Document Type : Research Paper
Authors
1 PhD Candidate of Philosophy, University of Tabriz, Tabriz. Iran.
2 Assistant Professor, Department of Philosophy, University of Tabriz, Tabriz. Iran.
3 Associate Professor, Department of Philosophy, University of Tabriz, Tabriz. Iran.
Abstract
In this article, we try to show that Maurice Merleau-Ponty, as the patron saint of the body, offers a phenomenological analysis of the body that is neither psychological nor rational, but existential in nature. Influenced by Heidegger's philosophy, Merleau-Ponty presents an existential analysis of man and his corporeality as the corporeal subject relates to the world. In this article, focusing on concepts such as location, body schema, flesh, absent body, and body perspective, we show that Merleau-Ponty's phenomenological analysis of these existential concepts has important role in understanding of the lived-body.
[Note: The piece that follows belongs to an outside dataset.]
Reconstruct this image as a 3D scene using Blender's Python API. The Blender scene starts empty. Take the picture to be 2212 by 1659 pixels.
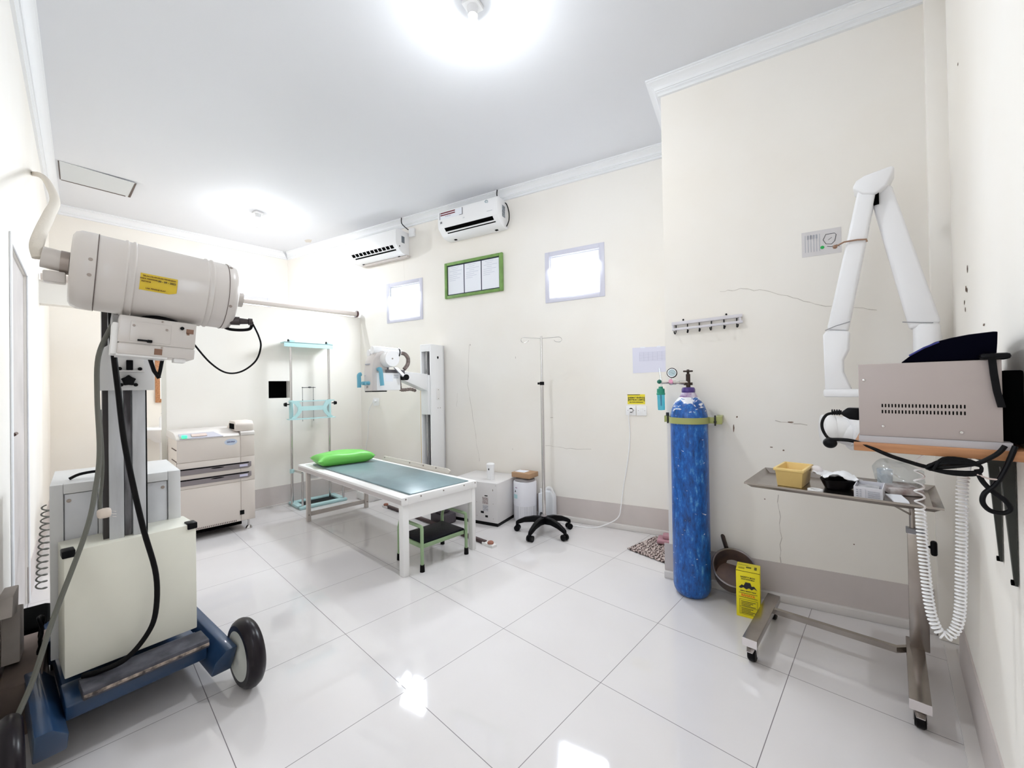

Merleau-Ponty, by criticizing Descartes' body and abandoning his duality of soul and body, turns to the existential union of the two in the form of a bodily subject, showing that human existence can be understood through this bodily. He contrasts this analysis with philosophical analyzes, including Cartesian philosophy, in which he believes that sensory perception and the body as the foundation of human consciousness play an important role in his pre-reflective understanding of himself and the world.